[start of The data]

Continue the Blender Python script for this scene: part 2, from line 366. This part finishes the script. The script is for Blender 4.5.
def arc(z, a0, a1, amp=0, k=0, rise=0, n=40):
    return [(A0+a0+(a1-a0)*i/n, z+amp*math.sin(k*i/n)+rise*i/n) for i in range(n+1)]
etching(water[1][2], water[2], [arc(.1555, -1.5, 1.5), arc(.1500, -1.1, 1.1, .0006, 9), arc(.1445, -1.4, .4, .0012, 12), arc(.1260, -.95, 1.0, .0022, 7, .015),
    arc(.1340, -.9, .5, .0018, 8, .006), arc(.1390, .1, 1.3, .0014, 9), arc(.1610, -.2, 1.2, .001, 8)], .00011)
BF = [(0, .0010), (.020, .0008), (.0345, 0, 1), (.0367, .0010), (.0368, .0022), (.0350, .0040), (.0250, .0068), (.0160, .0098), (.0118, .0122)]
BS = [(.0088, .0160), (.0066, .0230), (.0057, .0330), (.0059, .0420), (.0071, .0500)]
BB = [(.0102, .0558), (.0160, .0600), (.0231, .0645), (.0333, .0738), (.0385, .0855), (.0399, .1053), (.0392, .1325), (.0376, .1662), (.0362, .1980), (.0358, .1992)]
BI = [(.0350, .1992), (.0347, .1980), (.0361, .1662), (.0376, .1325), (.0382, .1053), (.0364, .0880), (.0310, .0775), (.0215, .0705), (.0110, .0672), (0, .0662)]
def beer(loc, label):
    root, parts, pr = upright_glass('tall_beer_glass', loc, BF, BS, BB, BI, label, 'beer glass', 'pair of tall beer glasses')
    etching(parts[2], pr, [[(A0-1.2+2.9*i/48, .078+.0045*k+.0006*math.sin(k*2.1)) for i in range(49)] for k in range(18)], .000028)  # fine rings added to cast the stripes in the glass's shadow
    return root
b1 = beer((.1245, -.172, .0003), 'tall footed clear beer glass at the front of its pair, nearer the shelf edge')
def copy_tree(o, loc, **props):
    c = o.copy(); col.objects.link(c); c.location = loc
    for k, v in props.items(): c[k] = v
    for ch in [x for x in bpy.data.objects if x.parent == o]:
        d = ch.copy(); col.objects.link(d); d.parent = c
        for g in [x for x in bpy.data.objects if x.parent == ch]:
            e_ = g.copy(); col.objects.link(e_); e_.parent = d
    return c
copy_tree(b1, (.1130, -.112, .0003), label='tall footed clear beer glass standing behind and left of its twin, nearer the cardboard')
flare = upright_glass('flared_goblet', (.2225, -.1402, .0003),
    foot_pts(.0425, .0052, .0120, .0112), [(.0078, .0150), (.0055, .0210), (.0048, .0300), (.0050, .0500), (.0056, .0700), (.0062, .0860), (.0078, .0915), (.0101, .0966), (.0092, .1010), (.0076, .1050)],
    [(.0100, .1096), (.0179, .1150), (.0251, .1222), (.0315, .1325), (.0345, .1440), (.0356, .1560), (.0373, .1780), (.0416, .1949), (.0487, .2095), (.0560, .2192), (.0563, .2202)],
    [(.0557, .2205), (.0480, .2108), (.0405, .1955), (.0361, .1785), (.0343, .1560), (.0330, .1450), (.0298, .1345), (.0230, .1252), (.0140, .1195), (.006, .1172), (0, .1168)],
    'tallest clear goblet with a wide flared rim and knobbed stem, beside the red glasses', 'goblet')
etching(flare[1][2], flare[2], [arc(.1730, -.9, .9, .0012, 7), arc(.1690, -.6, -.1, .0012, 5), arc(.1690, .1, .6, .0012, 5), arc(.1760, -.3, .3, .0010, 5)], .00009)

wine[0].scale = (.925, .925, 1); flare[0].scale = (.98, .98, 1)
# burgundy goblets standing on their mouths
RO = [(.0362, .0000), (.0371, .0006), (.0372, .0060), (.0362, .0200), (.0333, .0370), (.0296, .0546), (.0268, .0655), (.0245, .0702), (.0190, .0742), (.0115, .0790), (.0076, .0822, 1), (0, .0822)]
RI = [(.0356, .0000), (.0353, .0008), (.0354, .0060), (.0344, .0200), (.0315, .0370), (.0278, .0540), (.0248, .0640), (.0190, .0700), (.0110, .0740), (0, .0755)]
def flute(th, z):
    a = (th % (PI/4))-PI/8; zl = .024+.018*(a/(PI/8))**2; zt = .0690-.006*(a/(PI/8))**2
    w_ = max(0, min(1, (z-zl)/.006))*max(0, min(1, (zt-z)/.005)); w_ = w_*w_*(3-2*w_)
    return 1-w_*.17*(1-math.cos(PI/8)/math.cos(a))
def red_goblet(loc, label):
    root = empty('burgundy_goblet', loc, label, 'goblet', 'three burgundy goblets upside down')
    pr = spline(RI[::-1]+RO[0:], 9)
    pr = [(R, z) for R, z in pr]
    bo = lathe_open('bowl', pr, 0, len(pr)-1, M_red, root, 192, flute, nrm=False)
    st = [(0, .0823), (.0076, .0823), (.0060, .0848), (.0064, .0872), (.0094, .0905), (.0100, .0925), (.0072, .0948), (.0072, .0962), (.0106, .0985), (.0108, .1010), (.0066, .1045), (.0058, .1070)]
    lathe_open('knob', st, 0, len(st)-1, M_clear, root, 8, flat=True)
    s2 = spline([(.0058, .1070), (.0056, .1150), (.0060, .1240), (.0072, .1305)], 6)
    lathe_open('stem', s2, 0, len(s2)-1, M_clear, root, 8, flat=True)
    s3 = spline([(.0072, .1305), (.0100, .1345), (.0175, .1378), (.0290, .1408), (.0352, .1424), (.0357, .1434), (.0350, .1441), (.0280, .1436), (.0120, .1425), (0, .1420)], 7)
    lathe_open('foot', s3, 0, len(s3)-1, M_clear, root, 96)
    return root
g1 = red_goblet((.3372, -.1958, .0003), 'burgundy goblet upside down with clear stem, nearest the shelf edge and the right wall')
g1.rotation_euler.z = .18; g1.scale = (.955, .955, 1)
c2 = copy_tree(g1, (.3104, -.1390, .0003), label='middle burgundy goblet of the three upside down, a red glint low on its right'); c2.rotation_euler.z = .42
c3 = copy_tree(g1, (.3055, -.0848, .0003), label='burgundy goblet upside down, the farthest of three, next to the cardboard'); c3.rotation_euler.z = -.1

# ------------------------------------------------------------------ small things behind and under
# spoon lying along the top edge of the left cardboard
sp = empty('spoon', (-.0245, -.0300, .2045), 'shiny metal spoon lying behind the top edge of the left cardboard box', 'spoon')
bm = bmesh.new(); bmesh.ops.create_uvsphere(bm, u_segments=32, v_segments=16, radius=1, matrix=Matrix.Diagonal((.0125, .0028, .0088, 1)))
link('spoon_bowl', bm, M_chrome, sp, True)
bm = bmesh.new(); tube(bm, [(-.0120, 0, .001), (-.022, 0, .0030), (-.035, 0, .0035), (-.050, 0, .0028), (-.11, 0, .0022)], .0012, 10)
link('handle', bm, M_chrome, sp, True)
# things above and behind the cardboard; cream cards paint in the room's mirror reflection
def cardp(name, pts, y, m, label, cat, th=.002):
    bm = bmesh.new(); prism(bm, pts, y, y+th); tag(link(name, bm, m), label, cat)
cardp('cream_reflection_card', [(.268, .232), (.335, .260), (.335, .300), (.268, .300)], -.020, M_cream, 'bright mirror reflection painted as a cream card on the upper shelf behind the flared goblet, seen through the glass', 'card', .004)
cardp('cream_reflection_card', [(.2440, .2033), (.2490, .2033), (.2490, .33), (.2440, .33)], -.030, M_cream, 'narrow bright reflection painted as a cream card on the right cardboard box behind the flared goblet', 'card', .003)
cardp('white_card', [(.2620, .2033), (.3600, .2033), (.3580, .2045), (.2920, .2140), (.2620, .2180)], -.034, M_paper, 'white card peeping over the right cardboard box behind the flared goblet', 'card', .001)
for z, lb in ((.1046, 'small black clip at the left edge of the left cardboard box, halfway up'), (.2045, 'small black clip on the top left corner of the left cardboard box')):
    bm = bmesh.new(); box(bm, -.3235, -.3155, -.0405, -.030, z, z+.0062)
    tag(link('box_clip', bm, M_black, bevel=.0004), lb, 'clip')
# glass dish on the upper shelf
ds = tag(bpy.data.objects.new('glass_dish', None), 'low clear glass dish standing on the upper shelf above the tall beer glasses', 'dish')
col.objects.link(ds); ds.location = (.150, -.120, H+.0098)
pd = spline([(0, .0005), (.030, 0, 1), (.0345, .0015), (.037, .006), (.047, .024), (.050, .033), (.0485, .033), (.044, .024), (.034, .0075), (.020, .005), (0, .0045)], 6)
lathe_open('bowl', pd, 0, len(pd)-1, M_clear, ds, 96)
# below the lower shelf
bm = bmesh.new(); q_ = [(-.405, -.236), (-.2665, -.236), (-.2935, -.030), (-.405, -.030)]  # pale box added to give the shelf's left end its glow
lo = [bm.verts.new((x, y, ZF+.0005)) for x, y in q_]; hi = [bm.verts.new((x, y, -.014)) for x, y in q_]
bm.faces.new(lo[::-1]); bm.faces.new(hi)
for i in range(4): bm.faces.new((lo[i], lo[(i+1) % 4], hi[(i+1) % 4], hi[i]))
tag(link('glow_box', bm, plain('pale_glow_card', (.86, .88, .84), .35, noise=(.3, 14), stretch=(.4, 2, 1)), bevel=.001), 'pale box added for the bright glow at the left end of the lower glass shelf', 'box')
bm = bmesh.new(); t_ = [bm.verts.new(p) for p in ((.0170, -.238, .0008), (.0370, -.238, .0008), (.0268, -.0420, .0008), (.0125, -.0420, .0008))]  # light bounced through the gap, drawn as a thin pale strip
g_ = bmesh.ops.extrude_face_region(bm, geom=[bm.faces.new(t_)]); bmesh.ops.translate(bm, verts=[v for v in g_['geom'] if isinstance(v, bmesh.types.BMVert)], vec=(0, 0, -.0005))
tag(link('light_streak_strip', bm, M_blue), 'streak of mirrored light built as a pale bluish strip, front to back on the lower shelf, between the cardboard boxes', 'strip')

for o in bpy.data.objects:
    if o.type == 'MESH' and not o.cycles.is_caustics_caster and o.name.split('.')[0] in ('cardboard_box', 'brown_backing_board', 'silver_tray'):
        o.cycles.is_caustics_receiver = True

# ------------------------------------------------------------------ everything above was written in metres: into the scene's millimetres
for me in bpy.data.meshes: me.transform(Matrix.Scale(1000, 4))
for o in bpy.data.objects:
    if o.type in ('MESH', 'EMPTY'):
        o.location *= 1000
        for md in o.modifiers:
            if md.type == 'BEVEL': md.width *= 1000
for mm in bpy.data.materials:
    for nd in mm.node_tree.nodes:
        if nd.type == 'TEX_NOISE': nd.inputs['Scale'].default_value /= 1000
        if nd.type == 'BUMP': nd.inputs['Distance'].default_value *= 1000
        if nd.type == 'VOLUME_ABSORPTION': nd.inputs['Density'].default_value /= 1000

[end of The data]
[start of The data]

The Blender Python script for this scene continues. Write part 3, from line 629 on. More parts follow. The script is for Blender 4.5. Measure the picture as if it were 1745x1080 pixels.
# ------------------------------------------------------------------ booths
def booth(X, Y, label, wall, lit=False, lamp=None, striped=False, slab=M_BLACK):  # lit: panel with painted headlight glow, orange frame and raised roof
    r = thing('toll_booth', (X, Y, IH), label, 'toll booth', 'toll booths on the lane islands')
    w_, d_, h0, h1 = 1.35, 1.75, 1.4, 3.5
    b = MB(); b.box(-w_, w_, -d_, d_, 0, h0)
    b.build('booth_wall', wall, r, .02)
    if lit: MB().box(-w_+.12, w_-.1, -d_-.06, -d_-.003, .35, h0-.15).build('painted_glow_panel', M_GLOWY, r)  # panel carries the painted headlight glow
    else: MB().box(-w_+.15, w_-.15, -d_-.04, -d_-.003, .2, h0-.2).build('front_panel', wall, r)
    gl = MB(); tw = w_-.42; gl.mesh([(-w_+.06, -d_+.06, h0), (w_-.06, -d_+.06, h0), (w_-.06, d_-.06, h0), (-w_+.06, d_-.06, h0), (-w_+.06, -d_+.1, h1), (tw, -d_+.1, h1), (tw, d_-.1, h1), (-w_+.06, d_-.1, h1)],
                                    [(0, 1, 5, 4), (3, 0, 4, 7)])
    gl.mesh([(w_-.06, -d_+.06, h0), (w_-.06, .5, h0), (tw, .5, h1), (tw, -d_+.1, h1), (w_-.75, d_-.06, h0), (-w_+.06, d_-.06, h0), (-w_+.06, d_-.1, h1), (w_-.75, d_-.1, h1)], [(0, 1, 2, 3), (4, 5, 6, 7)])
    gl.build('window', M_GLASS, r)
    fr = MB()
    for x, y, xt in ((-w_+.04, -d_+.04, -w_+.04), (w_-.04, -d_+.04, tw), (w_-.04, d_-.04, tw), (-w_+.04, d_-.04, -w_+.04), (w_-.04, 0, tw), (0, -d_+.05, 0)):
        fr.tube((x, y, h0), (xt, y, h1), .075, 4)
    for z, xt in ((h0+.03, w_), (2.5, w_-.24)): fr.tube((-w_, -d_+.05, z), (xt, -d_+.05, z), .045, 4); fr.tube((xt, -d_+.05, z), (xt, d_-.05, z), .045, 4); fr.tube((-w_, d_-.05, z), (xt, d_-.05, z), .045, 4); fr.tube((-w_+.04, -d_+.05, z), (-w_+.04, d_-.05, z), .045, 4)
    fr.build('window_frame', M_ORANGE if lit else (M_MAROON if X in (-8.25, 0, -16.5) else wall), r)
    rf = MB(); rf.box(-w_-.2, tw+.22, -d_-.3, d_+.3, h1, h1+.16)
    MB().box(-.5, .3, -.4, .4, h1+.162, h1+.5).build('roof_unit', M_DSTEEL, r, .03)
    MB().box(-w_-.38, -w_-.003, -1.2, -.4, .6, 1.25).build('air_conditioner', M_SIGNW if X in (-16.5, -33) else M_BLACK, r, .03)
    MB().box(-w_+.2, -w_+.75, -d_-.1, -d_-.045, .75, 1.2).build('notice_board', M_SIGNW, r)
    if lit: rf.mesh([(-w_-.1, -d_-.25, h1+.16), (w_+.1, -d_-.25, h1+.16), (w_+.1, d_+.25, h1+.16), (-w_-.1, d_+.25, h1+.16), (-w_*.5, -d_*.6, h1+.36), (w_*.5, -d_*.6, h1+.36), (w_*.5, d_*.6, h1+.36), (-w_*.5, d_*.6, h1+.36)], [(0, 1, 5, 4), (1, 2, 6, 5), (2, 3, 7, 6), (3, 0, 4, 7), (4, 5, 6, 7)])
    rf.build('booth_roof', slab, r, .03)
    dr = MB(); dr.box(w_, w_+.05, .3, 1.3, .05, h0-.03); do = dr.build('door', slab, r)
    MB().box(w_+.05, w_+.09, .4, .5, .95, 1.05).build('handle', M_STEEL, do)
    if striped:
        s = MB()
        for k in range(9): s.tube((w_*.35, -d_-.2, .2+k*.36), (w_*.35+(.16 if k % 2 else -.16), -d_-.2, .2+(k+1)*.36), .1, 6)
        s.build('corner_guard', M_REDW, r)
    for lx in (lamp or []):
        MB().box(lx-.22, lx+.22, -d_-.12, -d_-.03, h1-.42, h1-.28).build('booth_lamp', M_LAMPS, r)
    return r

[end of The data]

Written task —
State the number of lines in the preceding entries that include the word "parts". Provide nothing else.

Solved exercise —
3